One of the questions I hear most often from executives is:

“How do we measure AI ROI?”

My answer is that it depends less on the AI than on the business process.

Some AI investments simply are not worth instrumenting. Others lend themselves to rigorous measurement. The difference is not the technology. It is the maturity of the underlying workflow.

Consider three common use cases: software development, IT service management, and proposal writing.

Software development

For software development, the answer is not to measure lines of code or even the amount of code generated with AI.

The real measure is how efficiently a team produces production-ready software that passes testing, code review, security review, and acceptance. The effort required to validate and correct AI-generated code is part of the workflow and must be included in the equation.

AI costs matter as well, so consumption needs to be attributed at the same level at which productivity is measured.

IT service management

In IT service management, it is not about tickets touched.

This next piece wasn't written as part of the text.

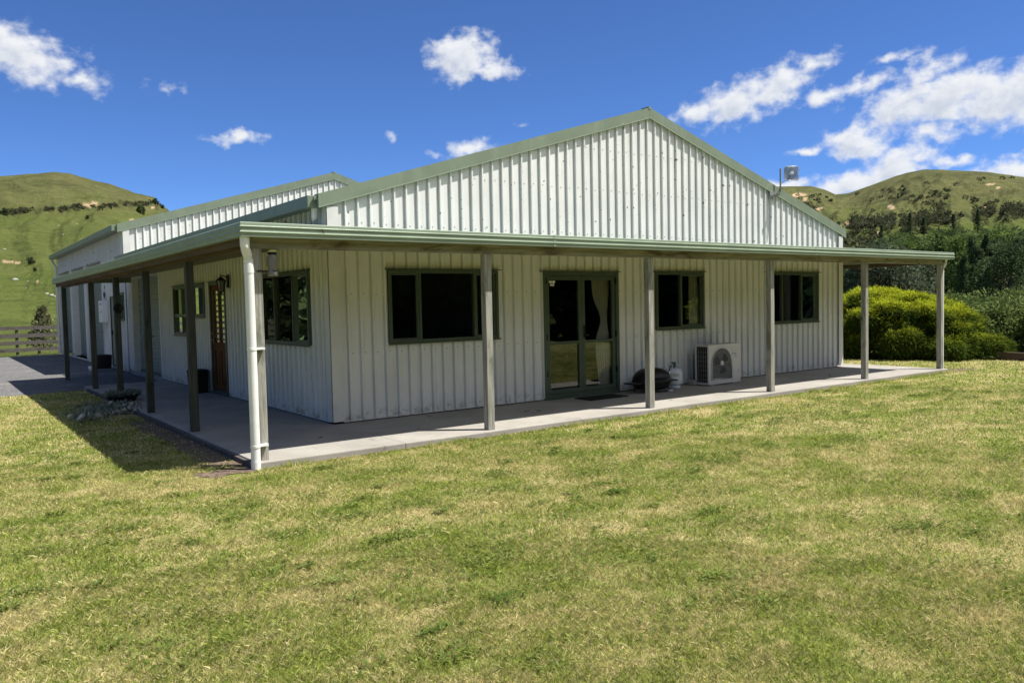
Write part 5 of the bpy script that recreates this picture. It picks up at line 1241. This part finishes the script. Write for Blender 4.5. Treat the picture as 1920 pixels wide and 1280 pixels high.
# broad-leaved weeds: flat rosettes
def rosettes(n, r0, r1):
    global nb
    r = np.sqrt(r0**2+(r1**2-r0**2)*rng.random(n)); a = np.radians(-4+80*rng.random(n)); x = CAM[0]+r*np.sin(a); y = CAM[1]+r*np.cos(a); k = inpoly(x, y); x, y = x[k], y[k]
    kk = fbm(x*.5, y*.5, 123, 3) > .47; x, y = x[kk], y[kk]; rg_ = rng
    for cx_, cy_ in zip(x, y):
        m_ = int(20+70*rg_.random()); sp_r = .03+.13*rg_.random(); n = m_
        px = cx_+rg_.normal(0, sp_r, n)*1.3; py = cy_+rg_.normal(0, sp_r*.7, n); th = rg_.random(n)*6.283; L = .022+.03*rg_.random(n); wd = L*.36; up = .006+.014*rg_.random(n)
        dx, dy = np.cos(th), np.sin(th); z = LZ+.012+.018*rg_.random(n)
        V = np.stack([np.stack([px, py, z], 1), np.stack([px+dx*L*.5-dy*wd*.5, py+dy*L*.5+dx*wd*.5, z+up*.8], 1), np.stack([px+dx*L, py+dy*L, z+up], 1), np.stack([px+dx*L*.5+dy*wd*.5, py+dy*L*.5-dx*wd*.5, z+up*.6], 1)], 1).reshape(-1, 3)
        BV.append(V); BF.append(np.arange(4*n).reshape(n, 4)+nb); nb += 4*n
        BT.append(np.repeat(np.stack([rg_.random(n), np.clip(rg_.random()+rg_.normal(0, .2, n), 0, 1), np.full(n, .9)], 1), 4, 0))
rosettes(1100, 2.8, 16)
# longer tufts left by the mower along the slab edge
x = rng.uniform(-1.6, 13.2, 5200); y = -2.06-np.abs(rng.normal(0, .05, 5200)); n = len(x); hh = .03+.05*rng.random(n)*(fbm(x*3, y, 7, 2) > .45); th = rng.random(n)*6.28
V = np.stack([np.stack([x-.003, y, np.full(n, LZ)], 1), np.stack([x+.003, y, np.full(n, LZ)], 1), np.stack([x+.003+np.cos(th)*hh*.3, y+np.sin(th)*hh*.3, LZ+hh*.6], 1), np.stack([x+np.cos(th)*hh*.6, y+np.sin(th)*hh*.6, LZ+hh], 1)], 1).reshape(-1, 3)
BV.append(V); BF.append(np.arange(4*n).reshape(n, 4)+nb); nb += 4*n; BT.append(np.repeat(np.stack([rng.random(n)*.5, rng.random(n), np.zeros(n)], 1), 4, 0))
go_ = np_mesh('grass', np.concatenate(BV), np.concatenate(BF), 'blades', np.concatenate(BT)); tag(go_, 'short mown grass with broad-leaved weeds on the lawn', 'grass', kind='stuff')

It is about tickets resolved correctly, quickly, and with minimal escalation.

Those efficiency gains may reduce support costs, but an even greater benefit often comes from reducing IT friction across the enterprise. Every minute AI gives back to employees is a minute they can spend doing something more valuable than waiting on a help desk.

If you are measuring only IT costs, you are probably understating the value AI creates.

Proposal writing

For proposal writing, it is not about pages drafted or the percentage of content generated by AI.

It is about producing compliant, compelling proposals that:

  • Require minimal review and rework.
  • Increase organizational throughput.
  • Improve win rates.
  • Contribute to backlog growth.

Measure what you understand

These examples have something important in common.

They are mature business processes with defined workflows, established quality gates, and measurable outcomes. AI is not evaluated in isolation; it is evaluated by how it improves the performance of the entire workflow.

And because these are mature processes, well-run organizations already understand their baseline performance without AI.

This leads to a broader point.

Many people tell me that AI ROI is difficult to measure. In many cases, I do not think this is really an AI problem at all.

AI does not create measurement problems. It exposes them.

If you cannot describe the workflow, identify where value is created, or establish today’s baseline, how can you credibly measure AI’s impact tomorrow?

The practical corollary is straightforward:

If demonstrating AI ROI is important to your organization, measurability should become one of your use-case selection criteria.

Do not start with the most exciting AI application. Start with the business processes you already understand well enough to recognize—and measure—real improvement.